August 11

Published in On this Day listing

  • 1971 John McKerr (49), a father of two, was shot dead in Ballymurphy, West Belfast, the last of eleven unarmed civilians with no paramilitary affiliations killed by the British Parachute Regiment in that area over a three-day period.
  • 1919 Andrew Carnegie, Scottish-American industrialist, business magnate and philanthropist who donated c. $350 million to charities, foundations and universities over the last eighteen years of his life, died.
  • 1969 Bulmer Hobson, leading member of the Irish Volunteers and IRB prior to the Easter Rising, died.

  • 1973

    Above: Film director John Ford, who died on 11 August 1973.
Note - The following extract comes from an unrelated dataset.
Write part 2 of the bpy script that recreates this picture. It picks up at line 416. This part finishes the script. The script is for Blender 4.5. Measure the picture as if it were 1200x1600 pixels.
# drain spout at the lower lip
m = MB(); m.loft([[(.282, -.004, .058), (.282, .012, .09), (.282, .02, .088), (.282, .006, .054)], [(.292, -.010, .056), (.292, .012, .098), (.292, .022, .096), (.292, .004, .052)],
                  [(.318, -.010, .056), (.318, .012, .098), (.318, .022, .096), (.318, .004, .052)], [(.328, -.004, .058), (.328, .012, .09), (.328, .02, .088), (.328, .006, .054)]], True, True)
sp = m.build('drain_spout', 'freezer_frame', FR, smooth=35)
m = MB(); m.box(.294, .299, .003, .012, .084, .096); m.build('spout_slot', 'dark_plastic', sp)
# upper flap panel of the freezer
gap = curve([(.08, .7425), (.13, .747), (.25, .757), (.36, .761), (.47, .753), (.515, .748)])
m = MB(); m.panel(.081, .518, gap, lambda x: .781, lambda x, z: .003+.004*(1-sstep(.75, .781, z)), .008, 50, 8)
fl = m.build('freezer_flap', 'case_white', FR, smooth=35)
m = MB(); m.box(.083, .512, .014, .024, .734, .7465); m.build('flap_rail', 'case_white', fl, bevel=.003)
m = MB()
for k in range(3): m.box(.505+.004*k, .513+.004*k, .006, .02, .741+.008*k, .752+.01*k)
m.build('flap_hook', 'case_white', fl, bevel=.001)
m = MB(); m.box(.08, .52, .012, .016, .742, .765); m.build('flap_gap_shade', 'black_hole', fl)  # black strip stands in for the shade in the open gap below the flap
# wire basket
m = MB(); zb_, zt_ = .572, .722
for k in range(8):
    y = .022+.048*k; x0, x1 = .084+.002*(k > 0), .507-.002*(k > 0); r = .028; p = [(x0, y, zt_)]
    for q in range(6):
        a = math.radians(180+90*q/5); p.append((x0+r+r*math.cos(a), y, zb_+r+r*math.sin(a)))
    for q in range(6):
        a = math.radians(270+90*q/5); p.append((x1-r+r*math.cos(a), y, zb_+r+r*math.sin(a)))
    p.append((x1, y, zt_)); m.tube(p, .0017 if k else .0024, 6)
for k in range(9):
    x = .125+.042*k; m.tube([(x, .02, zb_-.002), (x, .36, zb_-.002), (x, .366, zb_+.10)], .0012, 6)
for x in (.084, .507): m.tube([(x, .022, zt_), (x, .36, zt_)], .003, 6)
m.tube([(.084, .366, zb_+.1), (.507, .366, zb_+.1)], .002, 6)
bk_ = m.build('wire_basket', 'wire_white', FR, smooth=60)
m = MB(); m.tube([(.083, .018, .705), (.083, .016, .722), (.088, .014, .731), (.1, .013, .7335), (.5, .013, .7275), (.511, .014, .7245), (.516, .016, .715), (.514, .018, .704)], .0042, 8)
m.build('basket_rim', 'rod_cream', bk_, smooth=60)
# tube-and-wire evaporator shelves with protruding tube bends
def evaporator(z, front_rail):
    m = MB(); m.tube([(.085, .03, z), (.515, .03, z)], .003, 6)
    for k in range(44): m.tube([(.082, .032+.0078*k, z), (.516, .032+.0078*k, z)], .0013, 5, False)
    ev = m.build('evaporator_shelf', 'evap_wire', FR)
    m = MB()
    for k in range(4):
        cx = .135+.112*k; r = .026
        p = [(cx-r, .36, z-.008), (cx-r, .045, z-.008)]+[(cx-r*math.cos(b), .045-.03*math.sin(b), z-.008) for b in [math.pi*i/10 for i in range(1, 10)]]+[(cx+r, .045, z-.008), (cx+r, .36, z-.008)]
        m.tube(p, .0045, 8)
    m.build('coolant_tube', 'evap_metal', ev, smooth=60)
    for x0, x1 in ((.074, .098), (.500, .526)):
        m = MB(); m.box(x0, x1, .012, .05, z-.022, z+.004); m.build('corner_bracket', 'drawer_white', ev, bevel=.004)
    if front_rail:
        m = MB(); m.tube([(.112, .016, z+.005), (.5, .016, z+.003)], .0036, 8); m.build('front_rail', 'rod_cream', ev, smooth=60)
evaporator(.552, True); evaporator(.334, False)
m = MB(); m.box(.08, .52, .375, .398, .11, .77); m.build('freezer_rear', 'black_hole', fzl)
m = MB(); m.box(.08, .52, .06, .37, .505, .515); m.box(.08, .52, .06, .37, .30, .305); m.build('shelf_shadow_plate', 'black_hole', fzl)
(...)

    John Ford (79), film director, died. Born John Martin Aloysius Feeney in Portland, Maine, the eleventh and last child of Irish-speaking emigrants from Spiddal, Co. Galway, Ford is considered one of the great Hollywood directors—he won four Academy Awards as best director—and was a master of filming landscapes, as illustrated in his many westerns, mainly shot in Monument Valley, Arizona. Like John Wayne, one of his principal actors, he liked to portray himself as a hard man, fond of liquor and gambling. On the one hand he was a quarrelsome, mean-tempered sort who bullied his actors. In his later years he wore dark glasses or an eye patch owing to his lifelong struggle with poor eyesight, a challenging disability in his profession. He was renowned for his refusal to discuss his work. On the other hand he was a cultured, well-read individual whose closest friends included Lord Killanin, who produced his Irish films. And his best movie? The Searchers (1956) would surely be on the list. On one level it was just another of his magnificent westerns; on another it mirrored the racial tensions and violence in the USA of the 1950s. Starring John Wayne, who proved that he could act, as Ethan Edwards, a vicious racist ex-Confederate on a quest to find his niece, Debbie (Natalie Wood), who has been abducted by Indians, it’s a story of murder, rape and, above all, the fear of miscegenation (interracial sexual relations). There are some great scenes, notably when Ethan eventually finds her. Surely he will kill her and damn himself forever? But no—he holds back, with the immortal words ‘Let’s go home, Debbie’.
  • 1861 Catherine Hayes (35), Limerick-born soprano known as ‘the swan of Erin’ and the first Irish-born opera diva to achieve international acclaim, died.
  • 1858

    Above: The west flank of the Eiger (in sunshine), first climbed by Irishman Charles Barrington in 1858. The infamous North Face is to the left, in the shade.

    Charles Barrington from Bray, Co. Wicklow, led the first team to climb the Eiger. The craze for mountaineering in the Alps was pioneered by eccentric Englishmen. Young men of means on the Grand Tour or perhaps on their honeymoon would hire local guides and set off to ‘bag’ an unclaimed mountain—and, having reached the top, would open a bottle of champagne and toast the health of Queen Victoria. Then in 1857 the Alpine Club, the world’s first organised group of mountaineers, was founded. Its initial 281 members included 57 barristers, 34 clergymen, nineteen landed peers and fifteen dons. The first president was Dubliner John Ball, Liberal MP for Carlow. Barrington, then 24 years of age, was not a member and made just one visit to the Alps. Finding himself in the Swiss village of Grindlewald, it appears that he wagered on bagging an unclaimed mountain and chose the nearby Eiger (3,970m). With no previous mountaineering experience, he set out on the west face at 3am with two local guides and was on the summit by noon. Thereafter he returned to Ireland and never climbed seriously again: the nearest he ever came was to organise the first hill-running race up and down the Sugarloaf Mountain, after which he presented a gold watch, at his own expense, to the winner. Indeed, his main claim to fame was as owner, trainer and jockey of ‘Sir Robert Peel’, winner of the inaugural Irish Grand National at Fairyhouse in April 1870. Thanks to Mountaineering Ireland and others, his achievement in the Alps has been suitably marked in recent years with memorials in Grindlewald and in Bray.
  • 1932 Dr Thomas E. O’Higgins was elected president of the Army Comrades’ Association, later to be known as the Blueshirts. Membership was opened to the public and claimed to be 30,000.